## PROVIDED DATA
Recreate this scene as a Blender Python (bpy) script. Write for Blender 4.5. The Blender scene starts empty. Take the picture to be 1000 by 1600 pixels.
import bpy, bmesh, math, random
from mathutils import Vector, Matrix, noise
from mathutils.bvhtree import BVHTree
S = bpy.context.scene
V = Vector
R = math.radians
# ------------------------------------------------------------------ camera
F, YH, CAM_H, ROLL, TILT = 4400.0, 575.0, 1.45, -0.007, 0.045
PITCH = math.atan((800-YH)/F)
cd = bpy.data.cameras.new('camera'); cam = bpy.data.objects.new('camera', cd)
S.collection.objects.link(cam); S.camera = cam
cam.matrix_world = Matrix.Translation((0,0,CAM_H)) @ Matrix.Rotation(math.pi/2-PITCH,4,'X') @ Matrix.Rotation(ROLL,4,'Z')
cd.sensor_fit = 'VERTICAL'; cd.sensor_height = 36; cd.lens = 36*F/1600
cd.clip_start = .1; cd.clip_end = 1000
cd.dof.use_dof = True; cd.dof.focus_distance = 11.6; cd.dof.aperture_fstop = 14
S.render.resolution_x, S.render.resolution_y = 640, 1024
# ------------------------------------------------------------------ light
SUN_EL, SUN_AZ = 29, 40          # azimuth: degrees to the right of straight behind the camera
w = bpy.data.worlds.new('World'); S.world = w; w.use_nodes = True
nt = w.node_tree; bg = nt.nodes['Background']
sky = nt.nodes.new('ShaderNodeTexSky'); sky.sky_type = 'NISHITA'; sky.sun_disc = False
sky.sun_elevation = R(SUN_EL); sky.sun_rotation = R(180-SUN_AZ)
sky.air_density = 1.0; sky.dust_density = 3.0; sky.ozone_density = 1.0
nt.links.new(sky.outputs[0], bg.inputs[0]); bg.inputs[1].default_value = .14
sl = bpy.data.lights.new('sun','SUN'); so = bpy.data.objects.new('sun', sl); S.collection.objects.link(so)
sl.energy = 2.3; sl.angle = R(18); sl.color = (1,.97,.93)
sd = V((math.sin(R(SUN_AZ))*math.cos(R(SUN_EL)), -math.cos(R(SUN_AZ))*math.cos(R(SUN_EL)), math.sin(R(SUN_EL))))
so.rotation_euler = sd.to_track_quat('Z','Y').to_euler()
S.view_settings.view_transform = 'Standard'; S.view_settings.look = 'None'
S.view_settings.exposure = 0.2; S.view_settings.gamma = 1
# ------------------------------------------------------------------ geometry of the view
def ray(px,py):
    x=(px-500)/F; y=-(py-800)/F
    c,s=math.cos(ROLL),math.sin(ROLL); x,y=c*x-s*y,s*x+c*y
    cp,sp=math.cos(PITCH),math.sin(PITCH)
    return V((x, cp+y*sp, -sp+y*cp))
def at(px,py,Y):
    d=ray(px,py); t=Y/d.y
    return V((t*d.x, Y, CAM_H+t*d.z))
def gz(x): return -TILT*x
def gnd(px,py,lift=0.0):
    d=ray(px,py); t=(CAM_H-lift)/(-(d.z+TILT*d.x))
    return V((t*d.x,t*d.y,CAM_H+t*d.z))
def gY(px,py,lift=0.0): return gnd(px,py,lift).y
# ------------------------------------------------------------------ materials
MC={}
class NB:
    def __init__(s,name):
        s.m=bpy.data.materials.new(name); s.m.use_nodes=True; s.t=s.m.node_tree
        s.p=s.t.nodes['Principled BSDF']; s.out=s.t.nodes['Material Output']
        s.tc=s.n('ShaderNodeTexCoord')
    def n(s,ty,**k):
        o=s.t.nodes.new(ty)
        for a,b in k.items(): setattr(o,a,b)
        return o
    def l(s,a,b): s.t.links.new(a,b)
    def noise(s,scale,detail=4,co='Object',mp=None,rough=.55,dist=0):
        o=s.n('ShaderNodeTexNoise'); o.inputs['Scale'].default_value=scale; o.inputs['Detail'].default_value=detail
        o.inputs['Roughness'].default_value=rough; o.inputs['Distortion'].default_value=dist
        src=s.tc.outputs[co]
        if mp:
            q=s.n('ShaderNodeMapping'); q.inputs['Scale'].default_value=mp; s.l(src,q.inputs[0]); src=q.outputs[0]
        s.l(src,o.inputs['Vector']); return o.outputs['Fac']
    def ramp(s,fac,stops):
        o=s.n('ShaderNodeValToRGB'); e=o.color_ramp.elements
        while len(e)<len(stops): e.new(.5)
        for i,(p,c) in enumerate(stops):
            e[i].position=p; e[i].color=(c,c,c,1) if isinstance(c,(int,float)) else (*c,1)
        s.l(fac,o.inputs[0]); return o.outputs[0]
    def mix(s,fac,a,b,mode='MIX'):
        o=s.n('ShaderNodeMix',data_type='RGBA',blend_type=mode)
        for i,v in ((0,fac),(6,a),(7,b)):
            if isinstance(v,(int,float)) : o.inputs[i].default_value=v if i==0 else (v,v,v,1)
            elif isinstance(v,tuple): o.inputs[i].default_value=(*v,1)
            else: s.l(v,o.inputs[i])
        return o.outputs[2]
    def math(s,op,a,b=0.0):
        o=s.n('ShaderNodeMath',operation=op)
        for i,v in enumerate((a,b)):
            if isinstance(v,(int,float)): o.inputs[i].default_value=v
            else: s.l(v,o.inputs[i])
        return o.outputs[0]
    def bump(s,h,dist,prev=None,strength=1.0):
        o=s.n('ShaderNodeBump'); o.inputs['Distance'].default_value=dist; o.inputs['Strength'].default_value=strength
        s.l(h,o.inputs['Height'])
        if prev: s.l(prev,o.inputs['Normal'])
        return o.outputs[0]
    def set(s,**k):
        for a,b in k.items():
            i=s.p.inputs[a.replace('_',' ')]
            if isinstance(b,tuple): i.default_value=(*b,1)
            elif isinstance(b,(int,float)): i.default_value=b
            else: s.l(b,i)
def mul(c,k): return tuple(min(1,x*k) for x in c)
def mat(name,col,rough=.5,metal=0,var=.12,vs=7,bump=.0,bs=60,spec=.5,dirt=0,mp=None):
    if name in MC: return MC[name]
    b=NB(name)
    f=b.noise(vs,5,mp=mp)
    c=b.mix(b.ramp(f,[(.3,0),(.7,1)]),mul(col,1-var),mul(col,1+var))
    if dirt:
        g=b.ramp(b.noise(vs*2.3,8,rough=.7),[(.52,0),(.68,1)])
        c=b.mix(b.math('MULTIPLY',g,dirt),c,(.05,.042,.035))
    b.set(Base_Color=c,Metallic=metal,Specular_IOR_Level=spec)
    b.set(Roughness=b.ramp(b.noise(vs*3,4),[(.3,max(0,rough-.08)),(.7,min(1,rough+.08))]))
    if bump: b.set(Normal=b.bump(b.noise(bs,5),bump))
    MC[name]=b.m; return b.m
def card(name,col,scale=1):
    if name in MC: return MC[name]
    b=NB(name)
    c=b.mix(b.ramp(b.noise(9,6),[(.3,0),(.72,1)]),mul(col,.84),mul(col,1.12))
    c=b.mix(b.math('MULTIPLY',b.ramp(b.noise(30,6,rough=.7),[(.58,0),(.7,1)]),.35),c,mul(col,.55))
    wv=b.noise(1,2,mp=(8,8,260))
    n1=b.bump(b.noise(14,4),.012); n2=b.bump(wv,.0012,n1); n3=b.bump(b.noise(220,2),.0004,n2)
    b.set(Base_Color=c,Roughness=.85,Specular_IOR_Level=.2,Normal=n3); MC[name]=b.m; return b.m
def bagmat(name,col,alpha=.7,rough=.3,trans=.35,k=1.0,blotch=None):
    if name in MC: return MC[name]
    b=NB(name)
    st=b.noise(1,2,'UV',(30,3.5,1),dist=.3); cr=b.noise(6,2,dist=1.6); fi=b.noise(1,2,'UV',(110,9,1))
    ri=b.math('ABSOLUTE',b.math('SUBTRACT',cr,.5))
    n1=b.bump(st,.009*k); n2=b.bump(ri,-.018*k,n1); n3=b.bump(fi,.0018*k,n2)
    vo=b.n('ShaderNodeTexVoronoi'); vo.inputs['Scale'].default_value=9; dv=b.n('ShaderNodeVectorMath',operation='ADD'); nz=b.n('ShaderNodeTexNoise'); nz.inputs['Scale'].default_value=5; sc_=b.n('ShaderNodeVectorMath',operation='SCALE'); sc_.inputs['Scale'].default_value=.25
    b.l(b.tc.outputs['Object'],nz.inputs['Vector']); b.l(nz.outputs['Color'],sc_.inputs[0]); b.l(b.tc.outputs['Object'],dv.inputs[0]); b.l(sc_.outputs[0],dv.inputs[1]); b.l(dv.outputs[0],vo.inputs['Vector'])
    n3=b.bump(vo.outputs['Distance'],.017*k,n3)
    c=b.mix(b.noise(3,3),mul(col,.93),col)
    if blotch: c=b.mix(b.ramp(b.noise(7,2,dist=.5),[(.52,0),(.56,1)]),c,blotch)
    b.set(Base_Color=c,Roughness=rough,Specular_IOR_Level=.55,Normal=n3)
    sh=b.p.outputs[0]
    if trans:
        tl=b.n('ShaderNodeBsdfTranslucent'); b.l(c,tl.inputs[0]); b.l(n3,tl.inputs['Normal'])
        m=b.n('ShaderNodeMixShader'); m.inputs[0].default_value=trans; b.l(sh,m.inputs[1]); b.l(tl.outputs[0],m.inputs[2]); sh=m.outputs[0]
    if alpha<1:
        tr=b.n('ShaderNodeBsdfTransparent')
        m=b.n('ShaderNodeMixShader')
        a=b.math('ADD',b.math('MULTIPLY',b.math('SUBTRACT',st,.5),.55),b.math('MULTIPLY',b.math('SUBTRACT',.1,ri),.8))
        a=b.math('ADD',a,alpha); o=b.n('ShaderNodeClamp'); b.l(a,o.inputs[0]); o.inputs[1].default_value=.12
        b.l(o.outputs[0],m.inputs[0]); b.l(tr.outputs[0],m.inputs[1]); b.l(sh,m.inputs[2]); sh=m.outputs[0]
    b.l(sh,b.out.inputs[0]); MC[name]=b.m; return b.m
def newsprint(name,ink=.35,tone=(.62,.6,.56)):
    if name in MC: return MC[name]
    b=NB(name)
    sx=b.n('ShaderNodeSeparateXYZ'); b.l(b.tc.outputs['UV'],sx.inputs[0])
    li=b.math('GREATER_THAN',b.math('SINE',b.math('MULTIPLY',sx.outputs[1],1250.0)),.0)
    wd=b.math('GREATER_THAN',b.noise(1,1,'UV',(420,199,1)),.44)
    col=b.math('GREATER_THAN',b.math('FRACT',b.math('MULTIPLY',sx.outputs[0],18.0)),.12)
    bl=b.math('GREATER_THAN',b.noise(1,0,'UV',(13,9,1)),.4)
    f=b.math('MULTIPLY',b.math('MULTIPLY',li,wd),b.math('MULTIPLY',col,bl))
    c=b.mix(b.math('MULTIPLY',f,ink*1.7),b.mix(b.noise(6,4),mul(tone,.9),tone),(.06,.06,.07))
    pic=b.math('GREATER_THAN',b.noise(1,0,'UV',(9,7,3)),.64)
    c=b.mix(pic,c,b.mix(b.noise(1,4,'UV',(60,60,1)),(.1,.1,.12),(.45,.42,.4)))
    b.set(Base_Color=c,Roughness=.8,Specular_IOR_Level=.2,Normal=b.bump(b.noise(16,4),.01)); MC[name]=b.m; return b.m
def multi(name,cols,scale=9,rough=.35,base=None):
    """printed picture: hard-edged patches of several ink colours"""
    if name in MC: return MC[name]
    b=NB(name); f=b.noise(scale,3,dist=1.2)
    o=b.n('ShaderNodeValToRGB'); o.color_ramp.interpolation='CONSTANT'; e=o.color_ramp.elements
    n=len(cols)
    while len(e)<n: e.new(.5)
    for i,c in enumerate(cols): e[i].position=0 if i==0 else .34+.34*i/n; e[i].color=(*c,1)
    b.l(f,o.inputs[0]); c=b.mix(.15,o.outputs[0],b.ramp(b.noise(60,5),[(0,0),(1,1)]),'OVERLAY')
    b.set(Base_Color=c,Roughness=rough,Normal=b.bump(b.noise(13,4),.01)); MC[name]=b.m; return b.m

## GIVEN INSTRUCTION
Show, from the listing above, each line that contains the word "scene".

## THE REPLY
Recreate this scene as a Blender Python (bpy) script. Write for Blender 4.5. The Blender scene starts empty. Take the picture to be 1000 by 1600 pixels.
S = bpy.context.scene